US billionaire investor Warren Buffett said on Wednesday that the global economic recovery is steadily taking hold, even if is not as fast as people would like. "The economy of America, United States and others around the world are improving month-by-month," America's most famous investor, the so-called "Oracle of Omaha", said during his first visit to India.
"It might not be quite as fast as everybody would like but it is happening," the chairman of investment giant Berkshire Hathaway told India's CNBC-TV18 in an interview. Buffett is in India to join Microsoft co-founder Bill Gates in seeking to persuade India's super-rich to part with some of their wealth as part of the "Giving Pledge" drive launched by the tycoons last year.
Gates and Buffett, who dined with Chinese billionaires on a similar mission last September, were to meet wealthy Indians on Thursday in New Delhi. Buffett, known for his stock picking acumen, added global economies will only be "slightly affected" by the deadly earthquake and tsunami in Japan. He said the Japanese disaster will set Japan "back for a while, but it won't set them back for years.
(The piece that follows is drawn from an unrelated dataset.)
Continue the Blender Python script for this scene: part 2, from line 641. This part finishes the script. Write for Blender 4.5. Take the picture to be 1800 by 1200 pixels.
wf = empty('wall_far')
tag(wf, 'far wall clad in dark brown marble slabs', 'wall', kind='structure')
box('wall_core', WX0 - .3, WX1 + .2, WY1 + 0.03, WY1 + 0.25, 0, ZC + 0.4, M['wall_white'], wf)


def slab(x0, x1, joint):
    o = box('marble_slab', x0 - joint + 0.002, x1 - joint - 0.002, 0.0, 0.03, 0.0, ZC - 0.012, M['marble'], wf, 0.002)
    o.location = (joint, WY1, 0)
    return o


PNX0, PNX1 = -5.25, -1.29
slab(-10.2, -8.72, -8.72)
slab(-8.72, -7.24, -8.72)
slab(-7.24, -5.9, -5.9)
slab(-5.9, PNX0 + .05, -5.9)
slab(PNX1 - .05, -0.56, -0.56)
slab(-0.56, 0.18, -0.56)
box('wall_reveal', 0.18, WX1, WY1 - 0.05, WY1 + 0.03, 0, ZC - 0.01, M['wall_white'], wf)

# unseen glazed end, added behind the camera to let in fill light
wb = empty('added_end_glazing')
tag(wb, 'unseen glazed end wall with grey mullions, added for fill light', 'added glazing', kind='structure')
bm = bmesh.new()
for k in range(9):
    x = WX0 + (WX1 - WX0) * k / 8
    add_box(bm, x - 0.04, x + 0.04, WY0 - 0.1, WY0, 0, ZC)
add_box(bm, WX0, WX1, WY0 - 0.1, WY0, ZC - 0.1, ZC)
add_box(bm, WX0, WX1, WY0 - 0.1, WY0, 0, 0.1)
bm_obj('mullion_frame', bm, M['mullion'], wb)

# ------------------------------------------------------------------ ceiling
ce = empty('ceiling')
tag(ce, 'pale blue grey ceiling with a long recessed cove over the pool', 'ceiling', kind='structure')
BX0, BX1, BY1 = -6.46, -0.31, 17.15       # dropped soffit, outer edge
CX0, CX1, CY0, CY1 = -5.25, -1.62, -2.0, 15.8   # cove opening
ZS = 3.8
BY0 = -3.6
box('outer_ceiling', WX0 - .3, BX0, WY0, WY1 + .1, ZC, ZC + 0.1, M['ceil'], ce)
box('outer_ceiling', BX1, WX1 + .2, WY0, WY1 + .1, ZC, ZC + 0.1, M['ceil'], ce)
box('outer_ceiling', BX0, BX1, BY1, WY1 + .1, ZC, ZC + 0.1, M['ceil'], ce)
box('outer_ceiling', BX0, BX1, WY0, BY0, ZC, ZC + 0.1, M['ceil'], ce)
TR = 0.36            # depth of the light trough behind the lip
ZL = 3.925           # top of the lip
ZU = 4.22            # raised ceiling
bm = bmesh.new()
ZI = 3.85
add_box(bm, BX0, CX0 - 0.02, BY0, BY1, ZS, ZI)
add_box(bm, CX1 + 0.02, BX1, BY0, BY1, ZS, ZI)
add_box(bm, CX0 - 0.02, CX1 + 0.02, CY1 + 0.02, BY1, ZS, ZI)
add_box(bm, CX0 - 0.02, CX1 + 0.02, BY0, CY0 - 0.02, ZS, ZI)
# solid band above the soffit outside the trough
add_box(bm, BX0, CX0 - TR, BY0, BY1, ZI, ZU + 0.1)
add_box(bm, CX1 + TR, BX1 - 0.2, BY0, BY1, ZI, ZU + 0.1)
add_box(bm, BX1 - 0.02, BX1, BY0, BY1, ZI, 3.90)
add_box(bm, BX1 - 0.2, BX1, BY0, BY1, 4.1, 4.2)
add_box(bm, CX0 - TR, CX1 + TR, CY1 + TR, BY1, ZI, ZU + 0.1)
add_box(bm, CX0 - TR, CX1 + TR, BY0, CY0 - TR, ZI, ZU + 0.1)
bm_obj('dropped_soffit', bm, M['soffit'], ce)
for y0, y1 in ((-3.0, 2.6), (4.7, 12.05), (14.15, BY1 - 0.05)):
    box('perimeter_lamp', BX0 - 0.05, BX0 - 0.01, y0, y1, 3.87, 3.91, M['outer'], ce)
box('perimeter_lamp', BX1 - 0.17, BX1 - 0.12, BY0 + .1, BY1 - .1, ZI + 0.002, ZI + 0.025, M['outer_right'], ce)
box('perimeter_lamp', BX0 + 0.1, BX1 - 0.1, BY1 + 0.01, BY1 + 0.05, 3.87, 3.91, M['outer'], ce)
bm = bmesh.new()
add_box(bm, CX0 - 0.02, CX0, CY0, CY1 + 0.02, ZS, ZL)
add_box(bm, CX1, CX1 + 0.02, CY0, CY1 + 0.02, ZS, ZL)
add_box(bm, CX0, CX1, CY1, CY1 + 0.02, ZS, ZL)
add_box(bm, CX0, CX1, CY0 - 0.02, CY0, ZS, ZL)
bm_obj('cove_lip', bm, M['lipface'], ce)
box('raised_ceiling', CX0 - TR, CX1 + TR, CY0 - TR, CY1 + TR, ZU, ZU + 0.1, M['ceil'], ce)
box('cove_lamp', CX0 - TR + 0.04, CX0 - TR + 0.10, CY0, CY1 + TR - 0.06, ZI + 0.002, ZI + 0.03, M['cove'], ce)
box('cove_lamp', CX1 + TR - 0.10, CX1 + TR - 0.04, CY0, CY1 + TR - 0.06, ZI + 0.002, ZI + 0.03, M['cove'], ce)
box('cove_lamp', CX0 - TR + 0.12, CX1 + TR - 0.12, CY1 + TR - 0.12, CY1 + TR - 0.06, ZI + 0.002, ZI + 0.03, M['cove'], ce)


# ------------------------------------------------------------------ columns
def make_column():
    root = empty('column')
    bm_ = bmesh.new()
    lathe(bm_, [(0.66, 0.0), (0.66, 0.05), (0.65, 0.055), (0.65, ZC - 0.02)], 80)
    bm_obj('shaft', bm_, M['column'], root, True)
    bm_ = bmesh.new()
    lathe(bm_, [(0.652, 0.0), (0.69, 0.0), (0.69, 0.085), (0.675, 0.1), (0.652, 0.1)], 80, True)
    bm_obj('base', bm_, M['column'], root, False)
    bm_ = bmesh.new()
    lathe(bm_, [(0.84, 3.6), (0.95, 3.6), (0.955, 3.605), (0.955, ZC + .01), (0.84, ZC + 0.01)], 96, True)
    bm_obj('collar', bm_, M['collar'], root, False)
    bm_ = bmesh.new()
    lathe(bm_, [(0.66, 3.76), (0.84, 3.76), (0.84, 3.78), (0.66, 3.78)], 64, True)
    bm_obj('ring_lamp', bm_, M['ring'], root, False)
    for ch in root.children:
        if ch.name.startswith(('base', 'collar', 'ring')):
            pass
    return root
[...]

They will come back." He praised fast-growing India, a country of 1.2 billion people, as a "dream market."
"The number of people, the buying power that they are gaining, the ability to produce things, everything is getting better every day," he said. "I look forward to doing more business in India." Buffett, 80, who has yet to name a successor for Berkshire Hathaway, added that the $200 billion investment company had "a clear succession plan".